Excavation A. An excavation square was opened in a soil deposit containing a rather large number of potsherds (Fig. 2). In the upper layer, fragments of Rashaya el-Fukhar ware, dating from the Ottoman and British Mandate periods, were identified (Stern 2016), as well as a pocket knife (Fig. 3) that was found among the roots of an olive tree. Early twentieth-century photographs show that this area was planted with olive trees in the early 1940s (Milstein 2005). The pottery and pocket knife therefore probably date from the time when the olive trees were planted.

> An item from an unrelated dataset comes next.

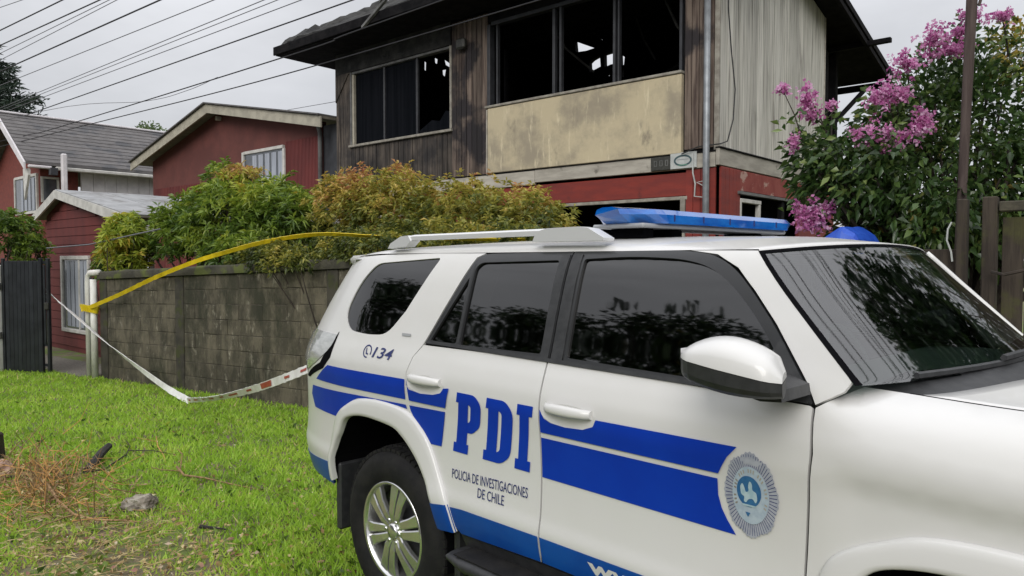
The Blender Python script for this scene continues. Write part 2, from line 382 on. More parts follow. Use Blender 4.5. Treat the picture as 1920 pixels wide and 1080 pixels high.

A deeper layer of soil yielded a small quantity of pithoi fragments and handles made of coarse GCW-type fabric, which was common in Galilee (Fig. 4:1) during the Hellenistic period. The Late Roman finds included fragments of Kefar Hananya Type 3B bowls (Fig. 4:2) and Kefar Hananya Type 1C bowls (Fig. 4:3), as well as a jar with a stepped rim resembling a type produced in Shihin (Shikhin; Fig. 4:4).A jar with an outward thickened rim and a ridge at the base of the neck (Figure 4:5) can be attributed to the Byzantine period.
 
Excavation B. Dressed building stones and a rock cutting, possibly the entrance to a building that did not survive (Fig. 5) were uncovered in the west section of the excavation square. Near the rock cutting were a few openings leading into an underground cavity (Fig. 6) where remains of hewn burial benches were detected; similar caves have been identified in the surrounding areas (Berger, Liran and Nagar2017). The interior of the cave was not excavated; it was covered over, sealed and saved from being destroyed. The meager finds from the excavation include a few worn potsherds from the Roman, Byzantine and Mamluk periods.